*TASK TO COMPLETE*:
Reproduce each line of the listing exactly.

*GIVEN INFORMATION*:
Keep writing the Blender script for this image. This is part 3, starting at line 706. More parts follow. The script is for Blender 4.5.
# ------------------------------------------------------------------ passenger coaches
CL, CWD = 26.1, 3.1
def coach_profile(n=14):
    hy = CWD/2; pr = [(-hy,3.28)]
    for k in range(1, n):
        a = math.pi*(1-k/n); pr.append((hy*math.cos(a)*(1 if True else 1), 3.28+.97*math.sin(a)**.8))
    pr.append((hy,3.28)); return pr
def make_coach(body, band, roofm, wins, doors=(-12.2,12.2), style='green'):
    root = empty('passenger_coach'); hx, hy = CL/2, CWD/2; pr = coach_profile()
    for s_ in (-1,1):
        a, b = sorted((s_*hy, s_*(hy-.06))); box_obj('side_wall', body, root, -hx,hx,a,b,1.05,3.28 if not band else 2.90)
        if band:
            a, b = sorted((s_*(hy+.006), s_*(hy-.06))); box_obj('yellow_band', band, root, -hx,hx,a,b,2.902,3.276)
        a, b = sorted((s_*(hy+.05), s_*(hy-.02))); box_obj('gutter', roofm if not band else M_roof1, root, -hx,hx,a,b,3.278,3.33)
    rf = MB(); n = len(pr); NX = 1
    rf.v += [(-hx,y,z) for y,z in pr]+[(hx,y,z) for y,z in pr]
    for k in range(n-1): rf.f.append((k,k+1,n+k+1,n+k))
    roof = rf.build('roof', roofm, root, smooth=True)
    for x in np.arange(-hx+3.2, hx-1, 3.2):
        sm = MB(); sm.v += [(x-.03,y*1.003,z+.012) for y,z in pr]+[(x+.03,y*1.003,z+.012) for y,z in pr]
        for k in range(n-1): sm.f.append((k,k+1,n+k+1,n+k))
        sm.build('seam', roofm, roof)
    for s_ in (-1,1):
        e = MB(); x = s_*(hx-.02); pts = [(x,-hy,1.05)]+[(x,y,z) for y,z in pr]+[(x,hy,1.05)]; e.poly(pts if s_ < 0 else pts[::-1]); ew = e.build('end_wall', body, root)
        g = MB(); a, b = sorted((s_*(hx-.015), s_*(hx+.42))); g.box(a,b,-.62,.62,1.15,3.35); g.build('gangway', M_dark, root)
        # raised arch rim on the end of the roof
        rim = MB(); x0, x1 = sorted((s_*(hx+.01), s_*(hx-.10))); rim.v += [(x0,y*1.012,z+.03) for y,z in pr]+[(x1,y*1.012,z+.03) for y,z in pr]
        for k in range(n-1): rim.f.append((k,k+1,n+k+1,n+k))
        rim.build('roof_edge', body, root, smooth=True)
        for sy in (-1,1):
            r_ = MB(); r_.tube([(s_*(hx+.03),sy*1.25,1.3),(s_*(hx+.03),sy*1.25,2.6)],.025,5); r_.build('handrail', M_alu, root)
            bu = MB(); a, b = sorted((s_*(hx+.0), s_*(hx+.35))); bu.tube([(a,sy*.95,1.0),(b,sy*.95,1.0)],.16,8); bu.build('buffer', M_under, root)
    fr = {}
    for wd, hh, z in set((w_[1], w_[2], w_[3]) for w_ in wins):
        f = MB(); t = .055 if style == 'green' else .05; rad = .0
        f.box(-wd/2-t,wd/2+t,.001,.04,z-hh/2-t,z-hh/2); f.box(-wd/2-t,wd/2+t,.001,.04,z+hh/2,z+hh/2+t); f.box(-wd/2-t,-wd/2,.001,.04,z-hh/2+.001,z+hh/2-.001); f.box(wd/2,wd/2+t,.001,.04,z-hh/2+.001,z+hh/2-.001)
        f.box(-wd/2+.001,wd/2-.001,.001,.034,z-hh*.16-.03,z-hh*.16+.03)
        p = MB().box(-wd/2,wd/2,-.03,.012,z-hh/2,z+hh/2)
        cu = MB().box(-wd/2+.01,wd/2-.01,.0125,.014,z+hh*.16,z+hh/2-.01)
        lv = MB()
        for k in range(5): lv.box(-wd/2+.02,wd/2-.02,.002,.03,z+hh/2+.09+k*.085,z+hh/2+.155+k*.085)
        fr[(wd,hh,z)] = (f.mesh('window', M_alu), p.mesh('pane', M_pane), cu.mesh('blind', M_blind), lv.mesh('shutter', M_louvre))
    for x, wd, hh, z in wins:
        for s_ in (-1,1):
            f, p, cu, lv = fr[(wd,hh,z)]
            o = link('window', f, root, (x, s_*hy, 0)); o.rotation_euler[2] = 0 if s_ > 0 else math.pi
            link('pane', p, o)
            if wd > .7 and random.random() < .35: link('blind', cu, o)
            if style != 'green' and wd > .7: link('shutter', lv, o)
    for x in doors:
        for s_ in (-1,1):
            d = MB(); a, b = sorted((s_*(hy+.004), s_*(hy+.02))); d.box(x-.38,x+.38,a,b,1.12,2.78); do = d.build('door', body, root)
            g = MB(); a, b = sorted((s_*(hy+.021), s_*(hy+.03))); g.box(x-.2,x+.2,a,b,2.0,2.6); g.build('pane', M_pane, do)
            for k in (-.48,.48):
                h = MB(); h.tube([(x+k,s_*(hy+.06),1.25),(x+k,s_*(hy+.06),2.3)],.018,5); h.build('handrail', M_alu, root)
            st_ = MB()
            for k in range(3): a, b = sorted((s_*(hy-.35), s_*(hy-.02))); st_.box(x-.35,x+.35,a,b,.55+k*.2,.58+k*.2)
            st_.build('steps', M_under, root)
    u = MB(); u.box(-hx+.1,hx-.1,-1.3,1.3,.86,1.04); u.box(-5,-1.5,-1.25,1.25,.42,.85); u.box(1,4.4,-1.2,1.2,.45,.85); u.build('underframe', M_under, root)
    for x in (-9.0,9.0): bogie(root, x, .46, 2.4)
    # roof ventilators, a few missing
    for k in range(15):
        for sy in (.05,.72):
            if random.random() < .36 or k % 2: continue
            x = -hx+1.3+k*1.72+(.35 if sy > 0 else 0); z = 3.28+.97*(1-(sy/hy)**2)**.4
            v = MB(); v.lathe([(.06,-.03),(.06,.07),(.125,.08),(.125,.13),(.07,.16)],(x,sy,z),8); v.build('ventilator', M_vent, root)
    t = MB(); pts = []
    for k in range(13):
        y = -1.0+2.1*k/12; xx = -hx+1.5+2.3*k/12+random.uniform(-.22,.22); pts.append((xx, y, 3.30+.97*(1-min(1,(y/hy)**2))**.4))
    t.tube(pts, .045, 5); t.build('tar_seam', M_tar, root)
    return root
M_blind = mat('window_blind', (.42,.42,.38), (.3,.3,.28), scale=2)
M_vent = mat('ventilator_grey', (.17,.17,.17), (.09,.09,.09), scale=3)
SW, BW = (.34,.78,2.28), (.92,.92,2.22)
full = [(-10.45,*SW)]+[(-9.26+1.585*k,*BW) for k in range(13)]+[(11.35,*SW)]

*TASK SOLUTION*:
Keep writing the Blender script for this image. This is part 3, starting at line 706. More parts follow. The script is for Blender 4.5.
# ------------------------------------------------------------------ passenger coaches
CL, CWD = 26.1, 3.1
def coach_profile(n=14):
    hy = CWD/2; pr = [(-hy,3.28)]
    for k in range(1, n):
        a = math.pi*(1-k/n); pr.append((hy*math.cos(a)*(1 if True else 1), 3.28+.97*math.sin(a)**.8))
    pr.append((hy,3.28)); return pr
def make_coach(body, band, roofm, wins, doors=(-12.2,12.2), style='green'):
    root = empty('passenger_coach'); hx, hy = CL/2, CWD/2; pr = coach_profile()
    for s_ in (-1,1):
        a, b = sorted((s_*hy, s_*(hy-.06))); box_obj('side_wall', body, root, -hx,hx,a,b,1.05,3.28 if not band else 2.90)
        if band:
            a, b = sorted((s_*(hy+.006), s_*(hy-.06))); box_obj('yellow_band', band, root, -hx,hx,a,b,2.902,3.276)
        a, b = sorted((s_*(hy+.05), s_*(hy-.02))); box_obj('gutter', roofm if not band else M_roof1, root, -hx,hx,a,b,3.278,3.33)
    rf = MB(); n = len(pr); NX = 1
    rf.v += [(-hx,y,z) for y,z in pr]+[(hx,y,z) for y,z in pr]
    for k in range(n-1): rf.f.append((k,k+1,n+k+1,n+k))
    roof = rf.build('roof', roofm, root, smooth=True)
    for x in np.arange(-hx+3.2, hx-1, 3.2):
        sm = MB(); sm.v += [(x-.03,y*1.003,z+.012) for y,z in pr]+[(x+.03,y*1.003,z+.012) for y,z in pr]
        for k in range(n-1): sm.f.append((k,k+1,n+k+1,n+k))
        sm.build('seam', roofm, roof)
    for s_ in (-1,1):
        e = MB(); x = s_*(hx-.02); pts = [(x,-hy,1.05)]+[(x,y,z) for y,z in pr]+[(x,hy,1.05)]; e.poly(pts if s_ < 0 else pts[::-1]); ew = e.build('end_wall', body, root)
        g = MB(); a, b = sorted((s_*(hx-.015), s_*(hx+.42))); g.box(a,b,-.62,.62,1.15,3.35); g.build('gangway', M_dark, root)
        # raised arch rim on the end of the roof
        rim = MB(); x0, x1 = sorted((s_*(hx+.01), s_*(hx-.10))); rim.v += [(x0,y*1.012,z+.03) for y,z in pr]+[(x1,y*1.012,z+.03) for y,z in pr]
        for k in range(n-1): rim.f.append((k,k+1,n+k+1,n+k))
        rim.build('roof_edge', body, root, smooth=True)
        for sy in (-1,1):
            r_ = MB(); r_.tube([(s_*(hx+.03),sy*1.25,1.3),(s_*(hx+.03),sy*1.25,2.6)],.025,5); r_.build('handrail', M_alu, root)
            bu = MB(); a, b = sorted((s_*(hx+.0), s_*(hx+.35))); bu.tube([(a,sy*.95,1.0),(b,sy*.95,1.0)],.16,8); bu.build('buffer', M_under, root)
    fr = {}
    for wd, hh, z in set((w_[1], w_[2], w_[3]) for w_ in wins):
        f = MB(); t = .055 if style == 'green' else .05; rad = .0
        f.box(-wd/2-t,wd/2+t,.001,.04,z-hh/2-t,z-hh/2); f.box(-wd/2-t,wd/2+t,.001,.04,z+hh/2,z+hh/2+t); f.box(-wd/2-t,-wd/2,.001,.04,z-hh/2+.001,z+hh/2-.001); f.box(wd/2,wd/2+t,.001,.04,z-hh/2+.001,z+hh/2-.001)
        f.box(-wd/2+.001,wd/2-.001,.001,.034,z-hh*.16-.03,z-hh*.16+.03)
        p = MB().box(-wd/2,wd/2,-.03,.012,z-hh/2,z+hh/2)
        cu = MB().box(-wd/2+.01,wd/2-.01,.0125,.014,z+hh*.16,z+hh/2-.01)
        lv = MB()
        for k in range(5): lv.box(-wd/2+.02,wd/2-.02,.002,.03,z+hh/2+.09+k*.085,z+hh/2+.155+k*.085)
        fr[(wd,hh,z)] = (f.mesh('window', M_alu), p.mesh('pane', M_pane), cu.mesh('blind', M_blind), lv.mesh('shutter', M_louvre))
    for x, wd, hh, z in wins:
        for s_ in (-1,1):
            f, p, cu, lv = fr[(wd,hh,z)]
            o = link('window', f, root, (x, s_*hy, 0)); o.rotation_euler[2] = 0 if s_ > 0 else math.pi
            link('pane', p, o)
            if wd > .7 and random.random() < .35: link('blind', cu, o)
            if style != 'green' and wd > .7: link('shutter', lv, o)
    for x in doors:
        for s_ in (-1,1):
            d = MB(); a, b = sorted((s_*(hy+.004), s_*(hy+.02))); d.box(x-.38,x+.38,a,b,1.12,2.78); do = d.build('door', body, root)
            g = MB(); a, b = sorted((s_*(hy+.021), s_*(hy+.03))); g.box(x-.2,x+.2,a,b,2.0,2.6); g.build('pane', M_pane, do)
            for k in (-.48,.48):
                h = MB(); h.tube([(x+k,s_*(hy+.06),1.25),(x+k,s_*(hy+.06),2.3)],.018,5); h.build('handrail', M_alu, root)
            st_ = MB()
            for k in range(3): a, b = sorted((s_*(hy-.35), s_*(hy-.02))); st_.box(x-.35,x+.35,a,b,.55+k*.2,.58+k*.2)
            st_.build('steps', M_under, root)
    u = MB(); u.box(-hx+.1,hx-.1,-1.3,1.3,.86,1.04); u.box(-5,-1.5,-1.25,1.25,.42,.85); u.box(1,4.4,-1.2,1.2,.45,.85); u.build('underframe', M_under, root)
    for x in (-9.0,9.0): bogie(root, x, .46, 2.4)
    # roof ventilators, a few missing
    for k in range(15):
        for sy in (.05,.72):
            if random.random() < .36 or k % 2: continue
            x = -hx+1.3+k*1.72+(.35 if sy > 0 else 0); z = 3.28+.97*(1-(sy/hy)**2)**.4
            v = MB(); v.lathe([(.06,-.03),(.06,.07),(.125,.08),(.125,.13),(.07,.16)],(x,sy,z),8); v.build('ventilator', M_vent, root)
    t = MB(); pts = []
    for k in range(13):
        y = -1.0+2.1*k/12; xx = -hx+1.5+2.3*k/12+random.uniform(-.22,.22); pts.append((xx, y, 3.30+.97*(1-min(1,(y/hy)**2))**.4))
    t.tube(pts, .045, 5); t.build('tar_seam', M_tar, root)
    return root
M_blind = mat('window_blind', (.42,.42,.38), (.3,.3,.28), scale=2)
M_vent = mat('ventilator_grey', (.17,.17,.17), (.09,.09,.09), scale=3)
SW, BW = (.34,.78,2.28), (.92,.92,2.22)
full = [(-10.45,*SW)]+[(-9.26+1.585*k,*BW) for k in range(13)]+[(11.35,*SW)]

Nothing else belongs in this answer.